Thursday, May 5, 2016
Gold tries to go back to a congestion zone
On the
daily chart of gold we can see that the precious metal continues pulling back
to the downside after it made a high around the 1300.00 level. On this same
chart we can see that the price formed what it appears to be a “symmetrical
triangle”, which is broken to the upside before reaching the 1300 zone. If the
price continues falling and goes back inside the “symmetrical triangle”, then
it would be entering the congestion area or consolidation zone, while rendering
the pattern invalid.
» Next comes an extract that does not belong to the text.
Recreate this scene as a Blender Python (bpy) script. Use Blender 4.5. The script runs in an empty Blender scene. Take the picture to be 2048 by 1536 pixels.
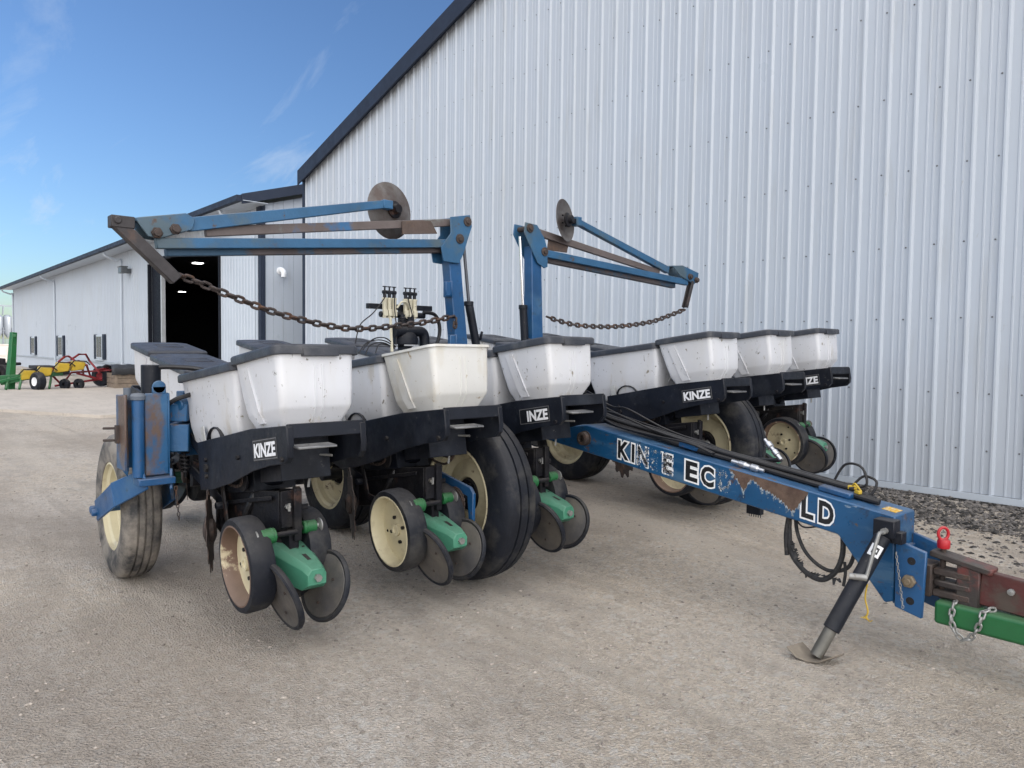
import bpy, math, random
import numpy as np
from mathutils import Vector, Matrix, Euler, noise as mnoise
random.seed(7)
rad = math.radians
scene = bpy.context.scene
COL = scene.collection

# ------------------------------------------------------------------ camera
cam_d = bpy.data.cameras.new("camera")
cam_d.sensor_width = 36.0
cam_d.lens = 1480 / 2048 * 36.0
cam_d.clip_start = 0.05
cam_d.clip_end = 5000
cam = bpy.data.objects.new("camera", cam_d)
COL.objects.link(cam)
cam.matrix_world = Matrix(((0.6620, -0.0420, 0.7480, 0.0),
                           (0.7490, 0.0210, -0.6620, 0.0),
                           (0.0120, 0.9990, 0.0460, 1.27),
                           (0, 0, 0, 1)))
_q = cam.matrix_world.to_quaternion()
cam.matrix_world = Matrix.Translation((0, 0, 1.27)) @ _q.to_matrix().to_4x4()
scene.camera = cam

# ------------------------------------------------------------------ sky, sun, exposure
SUN_EL, SUN_AZ = 10.0, 61.0
scene.view_settings.view_transform = 'Standard'
scene.view_settings.look = 'None'
scene.view_settings.gamma = 1
scene.view_settings.exposure = 1.68
world = bpy.data.worlds.new("World")
scene.world = world
world.use_nodes = True
wn, wl = world.node_tree.nodes, world.node_tree.links
wn.clear()
w_out = wn.new("ShaderNodeOutputWorld")
w_bg = wn.new("ShaderNodeBackground")
w_bg.inputs["Strength"].default_value = 0.1
sky = wn.new("ShaderNodeTexSky")
sky.sky_type = 'NISHITA'
sky.sun_disc = False
sky.sun_elevation = rad(SUN_EL)
sky.sun_rotation = rad(SUN_AZ)
sky.air_density = 1.0
sky.dust_density = 0.6
sky.ozone_density = 1.6
tc = wn.new("ShaderNodeTexCoord")
sep = wn.new("ShaderNodeSeparateXYZ")
wl.new(tc.outputs["Generated"], sep.inputs[0])
def wmath(op, a, b=None):
    n = wn.new("ShaderNodeMath"); n.operation = op
    for i, s in enumerate((a, b)):
        if s is None: continue
        if isinstance(s, (int, float)): n.inputs[i].default_value = s
        else: wl.new(s, n.inputs[i])
    return n.outputs[0]
zc = wmath('ADD', wmath('MAXIMUM', sep.outputs[2], 0.0), 0.12)
cx = wmath('DIVIDE', sep.outputs[0], zc)
cy = wmath('DIVIDE', sep.outputs[1], zc)
comb = wn.new("ShaderNodeCombineXYZ")
wl.new(wmath('MULTIPLY', cx, 0.35), comb.inputs[0]); wl.new(wmath('MULTIPLY', cy, 1.5), comb.inputs[1])
nz = wn.new("ShaderNodeTexNoise")
nz.inputs["Scale"].default_value = 1.9; nz.inputs["Detail"].default_value = 8; nz.inputs["Roughness"].default_value = 0.62
nz.inputs["Distortion"].default_value = 0.6
wl.new(comb.outputs[0], nz.inputs["Vector"])
cr = wn.new("ShaderNodeMapRange")
cr.inputs[1].default_value = 0.58; cr.inputs[2].default_value = 0.70; cr.inputs[3].default_value = 0.0; cr.inputs[4].default_value = 0.30
wl.new(nz.outputs[0], cr.inputs[0])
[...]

The price has been very undecided around this zone, due to
the fact that it is oscillating around the 200 week exponential moving average,
which is currently around the 1257 zone.
Wednesday, May 4, 2016
Good bullish pullback on the USD/CAD
The USD/CAD
has been rallying for the past two days and it has finally broken above the 21
day exponential moving average, yellow line. The price has been below the 21
day EMA since the beginning of the year; therefore, the current breakout above
that EMA is significant, because it may be signaling a change in trend in the
medium term. The next resistance on the pair may be the 55 day EMA, purple
line, around the 1.3000 level. To the downside, the 1.2700 level along with the
21 day EMA may act as support.
Tuesday, May 3, 2016
Bearish correction on silver
On the
daily chart of silver we can see that the price reached the 18.00 level and
from that zone it bounces to the downside. The bullish trend is still in place
on silver, indicated by the angle of inclination of the 55 day EMA and the
separation between the 55 EMA, purple line, and the 200 day EMA, blue line. For
now if the price keeps retracing to the downside, then the 17.00 level may act
as support. Below the 17.00 level, the 16.00 along with the 55 day EMA may also
act as support. To the upside, the latest high around the 18.00 level may act
as resistance again if the price goes back up.
Monday, May 2, 2016
The Mexican Peso loses ground versus the Dollar
The USD/MXN
rallies rapidly for today as seen on the daily chart and we can also see that
the pair was not able to confirm the breakdown below the 200 day exponential
moving average, just around the 17.25 level. The pair was making lower highs
with the 55 day exponential moving average, purple line, acting as a good
resistance. Today the price goes back to the 55 day EMA and it may try to break
it to the upside. If it breaks to the upside, then the 18.00 level could act as
resistance. For now there is the possibility of the 55 day EMA to act as
resistance and the price may try to go back to the 200 day EMA.